- **Goal of the exercise**
Copy every line of the data that contains the string "This".
[START Data supplied]
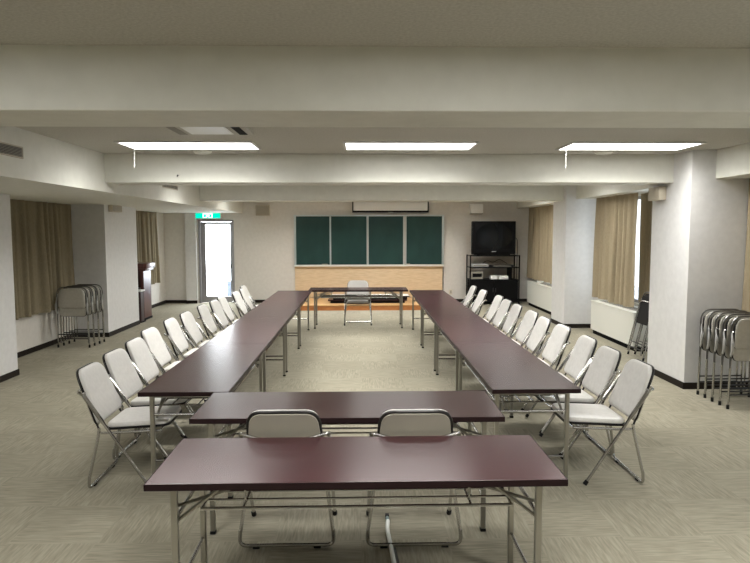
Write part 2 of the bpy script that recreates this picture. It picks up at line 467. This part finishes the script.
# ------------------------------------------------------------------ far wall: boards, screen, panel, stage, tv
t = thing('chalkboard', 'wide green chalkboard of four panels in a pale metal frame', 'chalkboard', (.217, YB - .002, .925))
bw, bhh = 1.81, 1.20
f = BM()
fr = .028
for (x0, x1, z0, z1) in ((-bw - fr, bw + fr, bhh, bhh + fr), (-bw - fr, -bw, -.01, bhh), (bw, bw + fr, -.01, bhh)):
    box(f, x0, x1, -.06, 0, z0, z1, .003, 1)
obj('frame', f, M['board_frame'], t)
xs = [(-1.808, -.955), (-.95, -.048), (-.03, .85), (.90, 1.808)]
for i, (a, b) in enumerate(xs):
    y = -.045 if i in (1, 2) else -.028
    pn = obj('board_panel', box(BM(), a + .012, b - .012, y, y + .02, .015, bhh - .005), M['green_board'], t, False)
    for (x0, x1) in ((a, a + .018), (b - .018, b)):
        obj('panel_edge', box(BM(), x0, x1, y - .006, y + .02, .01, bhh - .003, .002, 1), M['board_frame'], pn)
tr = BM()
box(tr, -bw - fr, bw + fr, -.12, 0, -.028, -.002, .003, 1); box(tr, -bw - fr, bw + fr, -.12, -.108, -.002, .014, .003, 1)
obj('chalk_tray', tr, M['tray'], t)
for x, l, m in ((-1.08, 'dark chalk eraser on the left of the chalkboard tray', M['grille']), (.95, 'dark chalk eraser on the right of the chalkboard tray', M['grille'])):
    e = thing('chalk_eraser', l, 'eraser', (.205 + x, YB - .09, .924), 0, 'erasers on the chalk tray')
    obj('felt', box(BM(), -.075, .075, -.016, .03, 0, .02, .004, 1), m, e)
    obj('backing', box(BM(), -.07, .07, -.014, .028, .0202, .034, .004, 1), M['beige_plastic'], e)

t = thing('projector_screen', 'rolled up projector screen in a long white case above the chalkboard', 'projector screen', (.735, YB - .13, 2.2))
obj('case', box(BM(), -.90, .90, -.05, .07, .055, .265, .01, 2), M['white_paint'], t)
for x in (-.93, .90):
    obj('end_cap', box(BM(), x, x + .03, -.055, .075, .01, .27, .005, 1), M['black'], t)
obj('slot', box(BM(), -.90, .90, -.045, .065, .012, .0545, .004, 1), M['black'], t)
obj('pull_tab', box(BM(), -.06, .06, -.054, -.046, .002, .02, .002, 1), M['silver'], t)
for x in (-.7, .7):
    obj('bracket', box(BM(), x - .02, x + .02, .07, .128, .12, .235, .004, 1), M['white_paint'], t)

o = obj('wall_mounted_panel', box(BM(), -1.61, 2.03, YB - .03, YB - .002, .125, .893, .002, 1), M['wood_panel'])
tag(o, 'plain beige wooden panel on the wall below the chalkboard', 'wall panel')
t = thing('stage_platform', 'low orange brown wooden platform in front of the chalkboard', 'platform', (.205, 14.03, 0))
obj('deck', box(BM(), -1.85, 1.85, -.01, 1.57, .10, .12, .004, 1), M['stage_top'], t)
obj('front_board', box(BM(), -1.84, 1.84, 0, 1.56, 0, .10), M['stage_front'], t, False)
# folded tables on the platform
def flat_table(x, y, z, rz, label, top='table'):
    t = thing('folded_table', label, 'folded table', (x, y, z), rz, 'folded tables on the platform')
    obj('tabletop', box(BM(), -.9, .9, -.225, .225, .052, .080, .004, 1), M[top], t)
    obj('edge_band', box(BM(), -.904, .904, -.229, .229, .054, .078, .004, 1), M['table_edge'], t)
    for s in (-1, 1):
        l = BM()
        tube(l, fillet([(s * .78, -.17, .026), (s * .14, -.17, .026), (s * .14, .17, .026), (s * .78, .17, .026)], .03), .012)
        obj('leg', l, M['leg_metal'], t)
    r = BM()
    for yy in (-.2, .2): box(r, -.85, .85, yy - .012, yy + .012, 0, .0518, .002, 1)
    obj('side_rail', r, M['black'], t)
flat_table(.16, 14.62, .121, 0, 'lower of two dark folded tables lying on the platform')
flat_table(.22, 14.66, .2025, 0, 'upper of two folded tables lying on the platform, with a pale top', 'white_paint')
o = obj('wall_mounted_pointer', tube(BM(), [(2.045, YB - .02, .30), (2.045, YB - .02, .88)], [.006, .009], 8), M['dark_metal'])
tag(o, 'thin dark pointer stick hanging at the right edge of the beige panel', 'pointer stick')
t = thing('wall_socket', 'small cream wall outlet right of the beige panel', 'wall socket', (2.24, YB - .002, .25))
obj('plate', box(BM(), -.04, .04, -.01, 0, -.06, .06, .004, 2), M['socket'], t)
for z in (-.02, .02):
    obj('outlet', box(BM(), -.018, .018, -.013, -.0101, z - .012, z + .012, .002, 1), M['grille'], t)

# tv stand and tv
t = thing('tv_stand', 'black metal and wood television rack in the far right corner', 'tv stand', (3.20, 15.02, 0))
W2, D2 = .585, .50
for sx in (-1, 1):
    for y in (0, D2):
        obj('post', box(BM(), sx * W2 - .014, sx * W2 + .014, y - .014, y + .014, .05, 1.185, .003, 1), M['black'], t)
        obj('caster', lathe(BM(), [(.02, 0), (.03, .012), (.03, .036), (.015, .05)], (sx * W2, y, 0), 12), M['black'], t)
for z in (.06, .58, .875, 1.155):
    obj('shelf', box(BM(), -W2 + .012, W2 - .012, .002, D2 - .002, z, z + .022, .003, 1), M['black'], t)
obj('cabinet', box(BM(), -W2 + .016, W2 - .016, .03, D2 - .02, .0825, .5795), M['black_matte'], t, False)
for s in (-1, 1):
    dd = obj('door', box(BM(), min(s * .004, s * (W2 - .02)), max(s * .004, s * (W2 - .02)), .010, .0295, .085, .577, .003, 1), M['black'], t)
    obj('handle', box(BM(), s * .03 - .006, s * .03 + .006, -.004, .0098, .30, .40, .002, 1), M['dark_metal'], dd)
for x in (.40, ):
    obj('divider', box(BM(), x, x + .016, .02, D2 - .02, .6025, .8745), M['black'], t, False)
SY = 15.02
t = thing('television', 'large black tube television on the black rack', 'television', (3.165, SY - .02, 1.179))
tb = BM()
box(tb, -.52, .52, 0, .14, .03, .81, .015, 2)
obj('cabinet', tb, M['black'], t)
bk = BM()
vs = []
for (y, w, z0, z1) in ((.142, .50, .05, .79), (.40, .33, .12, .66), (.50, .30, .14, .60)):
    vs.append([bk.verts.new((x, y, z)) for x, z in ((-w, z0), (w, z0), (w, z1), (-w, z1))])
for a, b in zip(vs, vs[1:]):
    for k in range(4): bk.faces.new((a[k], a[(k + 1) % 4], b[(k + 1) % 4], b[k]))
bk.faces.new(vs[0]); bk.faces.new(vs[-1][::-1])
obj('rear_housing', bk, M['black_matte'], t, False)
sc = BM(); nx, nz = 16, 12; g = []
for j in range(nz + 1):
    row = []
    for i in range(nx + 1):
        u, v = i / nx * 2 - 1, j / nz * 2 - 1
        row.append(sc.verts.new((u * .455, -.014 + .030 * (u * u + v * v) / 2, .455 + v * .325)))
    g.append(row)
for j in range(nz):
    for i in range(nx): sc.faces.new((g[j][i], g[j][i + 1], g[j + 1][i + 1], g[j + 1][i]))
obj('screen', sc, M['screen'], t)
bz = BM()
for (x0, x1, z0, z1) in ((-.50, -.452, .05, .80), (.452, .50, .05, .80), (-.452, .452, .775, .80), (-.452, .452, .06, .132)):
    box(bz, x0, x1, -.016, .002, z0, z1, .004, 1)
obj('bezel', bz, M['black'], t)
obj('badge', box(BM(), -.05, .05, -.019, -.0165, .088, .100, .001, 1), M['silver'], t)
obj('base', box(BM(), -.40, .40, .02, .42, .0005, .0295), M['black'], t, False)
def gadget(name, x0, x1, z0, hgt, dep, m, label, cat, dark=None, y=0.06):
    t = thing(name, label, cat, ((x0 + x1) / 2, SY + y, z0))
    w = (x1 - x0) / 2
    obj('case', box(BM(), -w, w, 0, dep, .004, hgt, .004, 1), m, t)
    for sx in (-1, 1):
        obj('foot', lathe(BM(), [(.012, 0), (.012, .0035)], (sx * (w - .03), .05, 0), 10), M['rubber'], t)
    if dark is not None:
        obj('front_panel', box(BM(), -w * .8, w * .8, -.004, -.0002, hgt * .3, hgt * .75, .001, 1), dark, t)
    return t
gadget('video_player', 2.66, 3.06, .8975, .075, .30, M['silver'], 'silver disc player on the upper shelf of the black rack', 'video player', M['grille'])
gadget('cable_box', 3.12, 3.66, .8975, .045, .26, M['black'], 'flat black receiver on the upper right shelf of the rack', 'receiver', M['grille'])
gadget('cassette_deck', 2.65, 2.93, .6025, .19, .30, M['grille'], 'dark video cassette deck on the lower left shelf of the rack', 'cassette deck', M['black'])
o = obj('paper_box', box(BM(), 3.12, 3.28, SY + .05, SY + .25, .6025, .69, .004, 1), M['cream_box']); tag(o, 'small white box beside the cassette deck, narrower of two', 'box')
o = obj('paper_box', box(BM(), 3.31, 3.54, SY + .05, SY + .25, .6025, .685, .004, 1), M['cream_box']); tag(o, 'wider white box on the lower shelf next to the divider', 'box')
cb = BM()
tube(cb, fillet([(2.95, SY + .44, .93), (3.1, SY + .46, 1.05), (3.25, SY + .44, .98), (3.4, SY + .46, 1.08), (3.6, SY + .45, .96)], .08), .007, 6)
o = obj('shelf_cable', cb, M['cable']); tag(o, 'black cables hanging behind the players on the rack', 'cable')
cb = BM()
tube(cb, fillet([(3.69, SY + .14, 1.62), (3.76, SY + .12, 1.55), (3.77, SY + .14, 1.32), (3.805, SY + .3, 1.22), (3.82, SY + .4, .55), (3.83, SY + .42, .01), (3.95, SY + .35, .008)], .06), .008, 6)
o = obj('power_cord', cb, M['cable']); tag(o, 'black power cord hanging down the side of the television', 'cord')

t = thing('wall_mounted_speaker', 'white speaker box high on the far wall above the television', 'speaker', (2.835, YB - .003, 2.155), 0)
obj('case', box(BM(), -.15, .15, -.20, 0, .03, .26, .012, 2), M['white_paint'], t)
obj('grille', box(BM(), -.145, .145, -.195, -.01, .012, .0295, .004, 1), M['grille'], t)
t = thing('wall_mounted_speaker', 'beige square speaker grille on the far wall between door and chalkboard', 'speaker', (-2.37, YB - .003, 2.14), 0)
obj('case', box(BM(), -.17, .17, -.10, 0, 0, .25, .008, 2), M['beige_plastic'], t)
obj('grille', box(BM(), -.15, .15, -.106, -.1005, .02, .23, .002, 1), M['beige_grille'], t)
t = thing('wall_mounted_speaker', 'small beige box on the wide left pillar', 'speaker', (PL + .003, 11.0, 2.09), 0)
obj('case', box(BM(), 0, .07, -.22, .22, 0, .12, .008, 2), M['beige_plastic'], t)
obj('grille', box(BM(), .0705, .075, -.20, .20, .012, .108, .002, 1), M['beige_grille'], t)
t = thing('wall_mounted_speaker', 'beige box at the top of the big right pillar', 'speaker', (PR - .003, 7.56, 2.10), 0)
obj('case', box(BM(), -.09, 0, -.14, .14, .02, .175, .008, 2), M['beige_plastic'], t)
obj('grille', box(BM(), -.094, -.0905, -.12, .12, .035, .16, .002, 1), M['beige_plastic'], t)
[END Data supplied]
[START Data supplied]
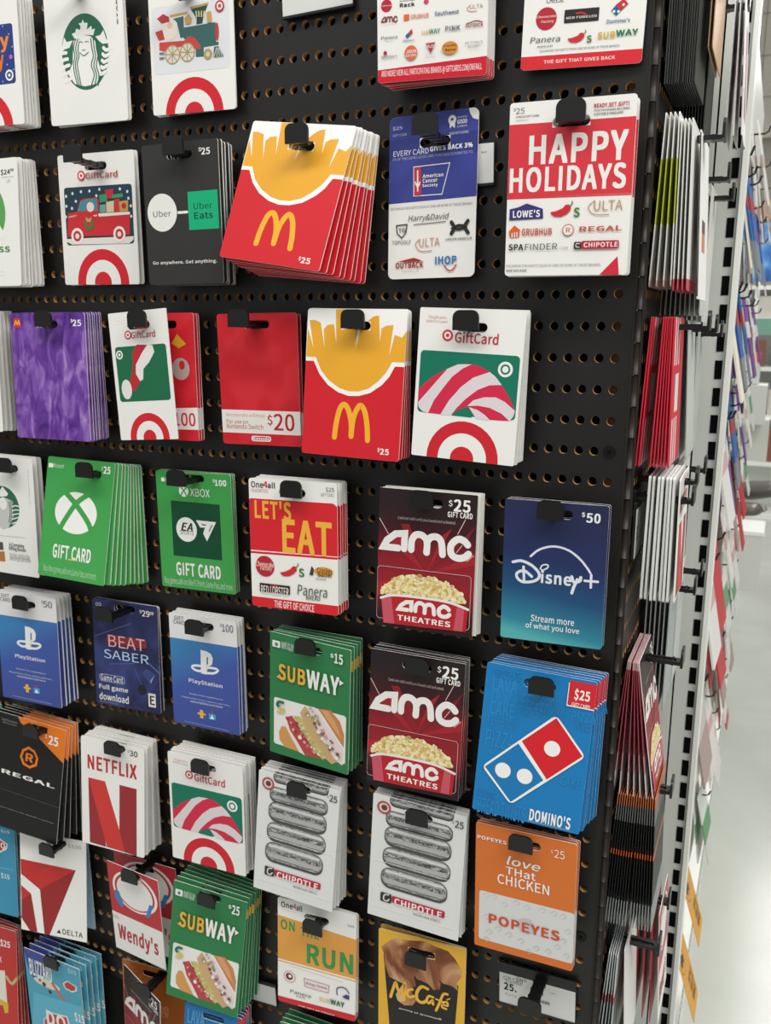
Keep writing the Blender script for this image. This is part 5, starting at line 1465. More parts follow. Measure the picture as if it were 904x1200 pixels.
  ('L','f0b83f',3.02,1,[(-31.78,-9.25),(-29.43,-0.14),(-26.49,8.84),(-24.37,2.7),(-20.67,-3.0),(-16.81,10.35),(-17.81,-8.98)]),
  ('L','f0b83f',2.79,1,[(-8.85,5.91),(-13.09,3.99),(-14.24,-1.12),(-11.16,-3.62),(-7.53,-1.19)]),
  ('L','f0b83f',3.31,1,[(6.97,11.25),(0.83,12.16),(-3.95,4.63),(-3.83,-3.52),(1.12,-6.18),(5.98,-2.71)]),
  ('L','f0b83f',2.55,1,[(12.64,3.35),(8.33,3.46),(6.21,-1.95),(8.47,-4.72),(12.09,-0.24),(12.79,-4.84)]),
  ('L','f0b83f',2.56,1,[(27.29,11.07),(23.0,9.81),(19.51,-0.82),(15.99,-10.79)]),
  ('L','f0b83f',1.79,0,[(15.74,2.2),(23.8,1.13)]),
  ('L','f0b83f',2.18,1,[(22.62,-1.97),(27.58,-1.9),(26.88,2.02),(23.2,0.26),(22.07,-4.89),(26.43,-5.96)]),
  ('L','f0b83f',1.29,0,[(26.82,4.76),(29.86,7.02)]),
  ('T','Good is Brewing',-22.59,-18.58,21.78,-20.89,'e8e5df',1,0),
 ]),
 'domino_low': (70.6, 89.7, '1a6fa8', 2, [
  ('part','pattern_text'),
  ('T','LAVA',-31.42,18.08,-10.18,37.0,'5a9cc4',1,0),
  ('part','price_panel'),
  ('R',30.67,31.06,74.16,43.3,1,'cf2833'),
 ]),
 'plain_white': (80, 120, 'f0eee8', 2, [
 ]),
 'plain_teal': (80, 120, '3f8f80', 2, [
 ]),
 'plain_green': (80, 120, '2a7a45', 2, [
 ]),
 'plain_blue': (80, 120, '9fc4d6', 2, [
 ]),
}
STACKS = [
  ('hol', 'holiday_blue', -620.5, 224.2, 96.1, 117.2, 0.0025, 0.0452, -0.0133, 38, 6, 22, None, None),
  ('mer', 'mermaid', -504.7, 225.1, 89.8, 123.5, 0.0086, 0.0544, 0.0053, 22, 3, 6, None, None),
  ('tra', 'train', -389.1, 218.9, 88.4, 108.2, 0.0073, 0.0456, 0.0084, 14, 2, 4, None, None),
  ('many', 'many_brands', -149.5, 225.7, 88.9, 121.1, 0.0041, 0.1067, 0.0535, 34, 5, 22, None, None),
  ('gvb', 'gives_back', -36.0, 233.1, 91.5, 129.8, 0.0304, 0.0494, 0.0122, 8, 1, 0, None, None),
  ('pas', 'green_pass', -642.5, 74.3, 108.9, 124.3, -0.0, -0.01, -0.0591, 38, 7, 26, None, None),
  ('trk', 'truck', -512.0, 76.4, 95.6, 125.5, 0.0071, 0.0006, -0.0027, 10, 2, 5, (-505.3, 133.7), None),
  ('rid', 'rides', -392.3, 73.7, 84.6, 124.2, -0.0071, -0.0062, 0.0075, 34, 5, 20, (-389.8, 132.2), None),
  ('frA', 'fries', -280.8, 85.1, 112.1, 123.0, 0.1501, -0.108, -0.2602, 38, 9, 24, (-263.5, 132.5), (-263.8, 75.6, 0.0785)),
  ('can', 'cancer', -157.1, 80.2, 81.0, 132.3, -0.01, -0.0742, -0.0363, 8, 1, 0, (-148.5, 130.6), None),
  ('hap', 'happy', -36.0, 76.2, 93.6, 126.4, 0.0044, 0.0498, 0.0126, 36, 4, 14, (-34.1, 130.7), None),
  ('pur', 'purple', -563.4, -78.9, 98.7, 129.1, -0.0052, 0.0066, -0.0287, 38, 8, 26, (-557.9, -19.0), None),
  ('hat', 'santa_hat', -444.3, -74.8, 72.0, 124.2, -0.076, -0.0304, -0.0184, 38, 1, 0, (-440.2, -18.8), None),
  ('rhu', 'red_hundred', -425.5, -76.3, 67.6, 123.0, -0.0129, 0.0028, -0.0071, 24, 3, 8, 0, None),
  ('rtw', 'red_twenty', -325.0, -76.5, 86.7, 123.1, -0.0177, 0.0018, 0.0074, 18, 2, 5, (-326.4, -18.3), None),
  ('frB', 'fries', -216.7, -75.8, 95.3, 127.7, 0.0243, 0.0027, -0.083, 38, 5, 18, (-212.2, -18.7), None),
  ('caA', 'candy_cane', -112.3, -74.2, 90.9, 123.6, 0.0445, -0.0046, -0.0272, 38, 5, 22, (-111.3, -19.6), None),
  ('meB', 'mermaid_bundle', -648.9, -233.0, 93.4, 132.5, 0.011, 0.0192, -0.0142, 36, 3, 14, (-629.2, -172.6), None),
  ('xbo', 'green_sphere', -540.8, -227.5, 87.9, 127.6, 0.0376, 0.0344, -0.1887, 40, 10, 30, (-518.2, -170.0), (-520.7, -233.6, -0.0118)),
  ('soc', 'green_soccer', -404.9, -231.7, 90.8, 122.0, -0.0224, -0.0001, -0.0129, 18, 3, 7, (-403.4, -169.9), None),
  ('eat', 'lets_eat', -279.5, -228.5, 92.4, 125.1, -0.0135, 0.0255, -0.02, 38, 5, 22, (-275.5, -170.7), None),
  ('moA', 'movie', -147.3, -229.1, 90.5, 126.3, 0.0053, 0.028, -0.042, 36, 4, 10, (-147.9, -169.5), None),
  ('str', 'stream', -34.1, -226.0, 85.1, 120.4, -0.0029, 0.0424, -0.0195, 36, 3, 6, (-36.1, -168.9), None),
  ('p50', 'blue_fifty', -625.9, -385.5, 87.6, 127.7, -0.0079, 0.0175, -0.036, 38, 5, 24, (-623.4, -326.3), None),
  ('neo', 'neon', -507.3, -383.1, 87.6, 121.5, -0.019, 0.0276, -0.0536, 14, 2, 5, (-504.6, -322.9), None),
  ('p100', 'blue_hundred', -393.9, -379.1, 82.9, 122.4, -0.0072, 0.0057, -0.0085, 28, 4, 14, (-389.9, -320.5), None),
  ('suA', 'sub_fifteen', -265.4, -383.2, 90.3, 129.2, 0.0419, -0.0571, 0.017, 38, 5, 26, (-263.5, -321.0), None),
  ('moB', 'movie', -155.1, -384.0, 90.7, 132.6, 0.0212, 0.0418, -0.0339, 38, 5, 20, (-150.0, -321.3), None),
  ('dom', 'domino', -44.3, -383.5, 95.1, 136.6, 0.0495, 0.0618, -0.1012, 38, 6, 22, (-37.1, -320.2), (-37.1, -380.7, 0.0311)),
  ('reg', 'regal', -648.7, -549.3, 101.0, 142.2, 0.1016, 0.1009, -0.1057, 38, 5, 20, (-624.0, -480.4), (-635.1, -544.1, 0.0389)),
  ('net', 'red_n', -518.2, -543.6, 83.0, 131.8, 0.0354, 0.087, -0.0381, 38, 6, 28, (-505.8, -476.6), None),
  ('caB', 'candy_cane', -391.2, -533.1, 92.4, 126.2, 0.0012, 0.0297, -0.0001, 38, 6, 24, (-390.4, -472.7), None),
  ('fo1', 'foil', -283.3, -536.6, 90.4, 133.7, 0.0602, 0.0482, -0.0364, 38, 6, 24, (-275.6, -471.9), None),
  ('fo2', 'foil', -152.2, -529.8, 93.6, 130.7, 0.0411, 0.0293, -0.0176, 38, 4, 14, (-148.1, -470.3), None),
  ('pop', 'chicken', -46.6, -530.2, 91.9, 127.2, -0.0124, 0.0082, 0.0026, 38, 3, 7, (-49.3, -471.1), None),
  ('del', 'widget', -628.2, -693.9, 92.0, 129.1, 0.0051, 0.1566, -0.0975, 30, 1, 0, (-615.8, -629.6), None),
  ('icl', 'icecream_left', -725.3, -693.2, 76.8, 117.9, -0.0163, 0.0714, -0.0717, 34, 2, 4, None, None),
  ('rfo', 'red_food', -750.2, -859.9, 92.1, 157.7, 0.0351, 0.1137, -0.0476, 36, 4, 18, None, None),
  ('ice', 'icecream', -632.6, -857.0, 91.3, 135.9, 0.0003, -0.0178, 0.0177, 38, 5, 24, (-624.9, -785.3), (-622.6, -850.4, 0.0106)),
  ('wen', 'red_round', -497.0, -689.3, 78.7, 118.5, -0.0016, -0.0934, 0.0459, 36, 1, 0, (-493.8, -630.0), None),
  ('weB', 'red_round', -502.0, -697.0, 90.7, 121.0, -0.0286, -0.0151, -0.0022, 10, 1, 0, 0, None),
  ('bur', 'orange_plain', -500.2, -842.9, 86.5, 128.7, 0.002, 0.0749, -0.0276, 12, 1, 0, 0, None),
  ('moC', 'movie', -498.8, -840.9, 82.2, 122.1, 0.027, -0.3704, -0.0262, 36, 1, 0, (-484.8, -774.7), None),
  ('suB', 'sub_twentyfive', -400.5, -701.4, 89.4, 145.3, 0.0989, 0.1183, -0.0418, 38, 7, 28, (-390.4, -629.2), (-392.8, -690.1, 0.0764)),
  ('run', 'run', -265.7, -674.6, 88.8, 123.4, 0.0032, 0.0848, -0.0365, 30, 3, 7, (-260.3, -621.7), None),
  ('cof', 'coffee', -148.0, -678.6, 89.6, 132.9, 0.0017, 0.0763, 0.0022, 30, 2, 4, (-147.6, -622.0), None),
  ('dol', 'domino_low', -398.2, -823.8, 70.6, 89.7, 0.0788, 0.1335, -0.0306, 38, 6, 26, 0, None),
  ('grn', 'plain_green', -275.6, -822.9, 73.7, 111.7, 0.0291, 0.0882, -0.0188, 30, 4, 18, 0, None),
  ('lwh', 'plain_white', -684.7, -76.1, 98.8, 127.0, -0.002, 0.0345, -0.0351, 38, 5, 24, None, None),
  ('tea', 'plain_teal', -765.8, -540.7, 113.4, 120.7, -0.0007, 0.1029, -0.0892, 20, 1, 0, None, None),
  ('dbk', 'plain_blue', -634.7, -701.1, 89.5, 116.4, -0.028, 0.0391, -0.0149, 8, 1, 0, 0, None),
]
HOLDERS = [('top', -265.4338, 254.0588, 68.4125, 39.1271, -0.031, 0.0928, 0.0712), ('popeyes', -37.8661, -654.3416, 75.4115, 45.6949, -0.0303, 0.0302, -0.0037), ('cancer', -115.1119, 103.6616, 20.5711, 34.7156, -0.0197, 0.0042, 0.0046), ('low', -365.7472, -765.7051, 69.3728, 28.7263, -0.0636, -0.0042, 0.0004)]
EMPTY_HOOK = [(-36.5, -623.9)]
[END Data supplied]
- **The result**
Write part 2 of the bpy script that recreates this picture. It picks up at line 467. This part finishes the script.
Keep writing the Blender script for this image. This is part 5, starting at line 1465. More parts follow. Measure the picture as if it were 904x1200 pixels.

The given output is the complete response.